• _Exercise prompt_:
Exactly retype the lines of the material from its first line to the line with "from mathutils import Vector, Matrix", including both.
====== Given information ======
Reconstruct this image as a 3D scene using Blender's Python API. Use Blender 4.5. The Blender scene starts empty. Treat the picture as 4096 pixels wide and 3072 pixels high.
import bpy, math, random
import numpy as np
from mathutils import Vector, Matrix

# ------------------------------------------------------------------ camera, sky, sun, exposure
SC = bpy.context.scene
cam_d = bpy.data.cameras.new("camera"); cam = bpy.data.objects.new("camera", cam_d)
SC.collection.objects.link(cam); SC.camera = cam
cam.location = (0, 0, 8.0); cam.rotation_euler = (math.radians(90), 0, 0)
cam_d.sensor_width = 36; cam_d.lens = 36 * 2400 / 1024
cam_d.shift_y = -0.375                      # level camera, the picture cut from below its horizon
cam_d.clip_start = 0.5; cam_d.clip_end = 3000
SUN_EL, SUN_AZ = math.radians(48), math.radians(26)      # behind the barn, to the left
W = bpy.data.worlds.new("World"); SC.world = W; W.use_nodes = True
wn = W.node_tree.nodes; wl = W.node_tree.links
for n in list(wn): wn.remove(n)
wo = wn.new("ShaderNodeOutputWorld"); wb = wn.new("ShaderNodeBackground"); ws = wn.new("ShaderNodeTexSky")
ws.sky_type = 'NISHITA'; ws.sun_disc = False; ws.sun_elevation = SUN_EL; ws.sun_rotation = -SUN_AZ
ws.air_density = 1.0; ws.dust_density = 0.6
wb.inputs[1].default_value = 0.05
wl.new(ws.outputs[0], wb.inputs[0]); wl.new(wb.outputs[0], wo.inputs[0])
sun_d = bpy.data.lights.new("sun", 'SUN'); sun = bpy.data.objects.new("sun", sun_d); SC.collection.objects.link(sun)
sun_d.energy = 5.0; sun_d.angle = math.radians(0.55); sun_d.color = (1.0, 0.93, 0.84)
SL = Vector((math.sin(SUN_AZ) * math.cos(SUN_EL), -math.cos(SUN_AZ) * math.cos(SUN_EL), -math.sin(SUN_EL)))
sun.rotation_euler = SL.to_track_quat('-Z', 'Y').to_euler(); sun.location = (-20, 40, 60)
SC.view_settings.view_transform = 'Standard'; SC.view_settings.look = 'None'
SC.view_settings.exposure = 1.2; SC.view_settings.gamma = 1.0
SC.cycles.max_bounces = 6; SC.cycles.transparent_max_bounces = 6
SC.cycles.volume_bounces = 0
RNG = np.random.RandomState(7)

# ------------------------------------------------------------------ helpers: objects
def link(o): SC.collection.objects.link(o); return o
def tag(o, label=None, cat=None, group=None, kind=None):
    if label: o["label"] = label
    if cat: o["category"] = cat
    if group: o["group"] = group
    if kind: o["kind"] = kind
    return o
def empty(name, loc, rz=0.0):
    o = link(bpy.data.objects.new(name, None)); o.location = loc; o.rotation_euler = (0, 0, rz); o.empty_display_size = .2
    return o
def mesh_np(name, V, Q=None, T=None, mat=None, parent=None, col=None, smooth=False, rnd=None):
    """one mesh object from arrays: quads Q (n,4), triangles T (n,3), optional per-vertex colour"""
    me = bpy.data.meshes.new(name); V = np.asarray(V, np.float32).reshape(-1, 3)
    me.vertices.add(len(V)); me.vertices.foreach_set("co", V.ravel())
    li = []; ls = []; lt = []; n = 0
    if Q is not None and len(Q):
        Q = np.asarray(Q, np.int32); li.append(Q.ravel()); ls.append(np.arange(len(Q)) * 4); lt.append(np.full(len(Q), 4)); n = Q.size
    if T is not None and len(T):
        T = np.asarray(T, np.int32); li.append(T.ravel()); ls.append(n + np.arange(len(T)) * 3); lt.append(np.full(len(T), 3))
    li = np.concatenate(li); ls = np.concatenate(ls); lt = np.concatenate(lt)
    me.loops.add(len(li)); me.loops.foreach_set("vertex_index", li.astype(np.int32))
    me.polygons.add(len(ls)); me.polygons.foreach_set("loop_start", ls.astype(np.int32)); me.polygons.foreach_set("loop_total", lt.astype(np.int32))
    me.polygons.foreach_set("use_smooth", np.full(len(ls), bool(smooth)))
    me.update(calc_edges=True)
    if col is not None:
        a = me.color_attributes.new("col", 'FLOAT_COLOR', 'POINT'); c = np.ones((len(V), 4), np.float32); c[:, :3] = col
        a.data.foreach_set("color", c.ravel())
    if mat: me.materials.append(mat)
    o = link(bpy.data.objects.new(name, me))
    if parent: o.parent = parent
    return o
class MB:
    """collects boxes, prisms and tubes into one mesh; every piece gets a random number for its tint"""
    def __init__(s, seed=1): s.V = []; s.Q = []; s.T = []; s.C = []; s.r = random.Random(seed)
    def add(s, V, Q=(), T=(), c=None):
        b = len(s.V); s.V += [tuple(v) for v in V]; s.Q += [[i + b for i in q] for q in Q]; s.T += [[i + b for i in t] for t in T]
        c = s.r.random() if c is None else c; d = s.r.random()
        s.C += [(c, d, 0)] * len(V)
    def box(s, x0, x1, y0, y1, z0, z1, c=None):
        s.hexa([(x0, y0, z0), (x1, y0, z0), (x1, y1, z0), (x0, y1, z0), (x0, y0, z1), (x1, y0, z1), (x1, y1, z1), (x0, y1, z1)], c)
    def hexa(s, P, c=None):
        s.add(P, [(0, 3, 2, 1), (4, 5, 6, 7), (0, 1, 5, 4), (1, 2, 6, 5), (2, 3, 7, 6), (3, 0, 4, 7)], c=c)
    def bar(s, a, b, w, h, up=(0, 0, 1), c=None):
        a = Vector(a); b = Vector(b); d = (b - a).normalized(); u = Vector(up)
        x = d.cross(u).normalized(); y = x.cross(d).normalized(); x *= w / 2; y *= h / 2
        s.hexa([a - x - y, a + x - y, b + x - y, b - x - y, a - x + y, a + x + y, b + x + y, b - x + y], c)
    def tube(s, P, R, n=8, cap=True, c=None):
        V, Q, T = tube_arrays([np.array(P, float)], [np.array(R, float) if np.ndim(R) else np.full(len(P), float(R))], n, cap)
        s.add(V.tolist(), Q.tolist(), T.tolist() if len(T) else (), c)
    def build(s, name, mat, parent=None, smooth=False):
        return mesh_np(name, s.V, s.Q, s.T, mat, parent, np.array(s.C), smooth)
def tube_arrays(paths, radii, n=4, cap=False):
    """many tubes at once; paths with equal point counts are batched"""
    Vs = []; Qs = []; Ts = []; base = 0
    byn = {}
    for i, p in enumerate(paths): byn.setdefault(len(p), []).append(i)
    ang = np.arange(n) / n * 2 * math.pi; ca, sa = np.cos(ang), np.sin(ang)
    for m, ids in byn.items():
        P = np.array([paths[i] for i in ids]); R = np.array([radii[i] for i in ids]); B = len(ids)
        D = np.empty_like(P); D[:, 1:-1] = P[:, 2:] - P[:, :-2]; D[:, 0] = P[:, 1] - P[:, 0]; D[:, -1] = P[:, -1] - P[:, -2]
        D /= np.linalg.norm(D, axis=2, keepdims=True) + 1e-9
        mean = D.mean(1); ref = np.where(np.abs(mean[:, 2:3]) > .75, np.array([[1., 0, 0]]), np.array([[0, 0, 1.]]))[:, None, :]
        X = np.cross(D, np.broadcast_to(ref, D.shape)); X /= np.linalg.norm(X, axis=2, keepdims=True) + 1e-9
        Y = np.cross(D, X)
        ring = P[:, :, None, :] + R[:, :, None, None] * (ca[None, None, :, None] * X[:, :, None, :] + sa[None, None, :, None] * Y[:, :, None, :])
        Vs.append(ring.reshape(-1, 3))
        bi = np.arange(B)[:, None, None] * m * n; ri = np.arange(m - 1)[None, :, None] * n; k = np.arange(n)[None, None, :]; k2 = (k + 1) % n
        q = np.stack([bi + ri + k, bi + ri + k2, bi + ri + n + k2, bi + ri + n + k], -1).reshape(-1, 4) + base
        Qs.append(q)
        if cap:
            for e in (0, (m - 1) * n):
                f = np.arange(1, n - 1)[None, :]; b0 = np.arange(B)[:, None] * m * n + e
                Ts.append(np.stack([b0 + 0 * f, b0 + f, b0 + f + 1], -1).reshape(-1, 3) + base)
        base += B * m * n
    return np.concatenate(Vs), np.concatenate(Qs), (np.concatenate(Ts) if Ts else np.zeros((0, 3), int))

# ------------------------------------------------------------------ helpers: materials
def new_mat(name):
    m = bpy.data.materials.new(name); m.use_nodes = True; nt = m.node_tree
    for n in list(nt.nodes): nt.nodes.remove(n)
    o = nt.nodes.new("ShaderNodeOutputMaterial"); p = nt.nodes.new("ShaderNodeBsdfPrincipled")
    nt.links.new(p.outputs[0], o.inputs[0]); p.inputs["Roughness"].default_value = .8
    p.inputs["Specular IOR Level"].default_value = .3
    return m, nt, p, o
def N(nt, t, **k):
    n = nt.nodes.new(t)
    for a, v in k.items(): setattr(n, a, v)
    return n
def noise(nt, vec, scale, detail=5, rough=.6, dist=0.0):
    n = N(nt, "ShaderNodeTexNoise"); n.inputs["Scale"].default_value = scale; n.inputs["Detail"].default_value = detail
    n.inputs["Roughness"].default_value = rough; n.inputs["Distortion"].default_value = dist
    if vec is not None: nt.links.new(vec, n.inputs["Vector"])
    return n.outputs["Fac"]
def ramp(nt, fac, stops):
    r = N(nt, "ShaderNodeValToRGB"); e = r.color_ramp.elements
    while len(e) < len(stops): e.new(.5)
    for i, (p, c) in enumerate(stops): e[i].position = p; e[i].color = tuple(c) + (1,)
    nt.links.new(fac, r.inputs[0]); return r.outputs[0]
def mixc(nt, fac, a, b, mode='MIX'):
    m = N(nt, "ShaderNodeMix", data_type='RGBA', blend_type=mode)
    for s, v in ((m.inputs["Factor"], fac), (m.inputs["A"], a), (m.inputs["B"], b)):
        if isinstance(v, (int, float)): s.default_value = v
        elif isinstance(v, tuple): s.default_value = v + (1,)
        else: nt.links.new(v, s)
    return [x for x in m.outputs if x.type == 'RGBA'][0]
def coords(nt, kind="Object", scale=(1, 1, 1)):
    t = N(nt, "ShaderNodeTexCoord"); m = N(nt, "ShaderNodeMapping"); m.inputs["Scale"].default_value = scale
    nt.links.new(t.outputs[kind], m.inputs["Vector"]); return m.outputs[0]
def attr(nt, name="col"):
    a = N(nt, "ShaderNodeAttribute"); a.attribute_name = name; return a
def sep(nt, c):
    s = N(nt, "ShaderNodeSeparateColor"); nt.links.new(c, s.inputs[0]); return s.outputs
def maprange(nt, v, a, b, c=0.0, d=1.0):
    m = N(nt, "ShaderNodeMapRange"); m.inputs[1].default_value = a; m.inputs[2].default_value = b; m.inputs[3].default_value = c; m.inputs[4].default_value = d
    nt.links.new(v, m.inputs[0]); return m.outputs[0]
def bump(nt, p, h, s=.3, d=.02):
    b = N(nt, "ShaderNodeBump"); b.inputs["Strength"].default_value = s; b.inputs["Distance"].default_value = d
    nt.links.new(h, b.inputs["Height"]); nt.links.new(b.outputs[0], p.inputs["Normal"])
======
• _Solution for this task_:
Reconstruct this image as a 3D scene using Blender's Python API. Use Blender 4.5. The Blender scene starts empty. Treat the picture as 4096 pixels wide and 3072 pixels high.
import bpy, math, random
import numpy as np
from mathutils import Vector, Matrix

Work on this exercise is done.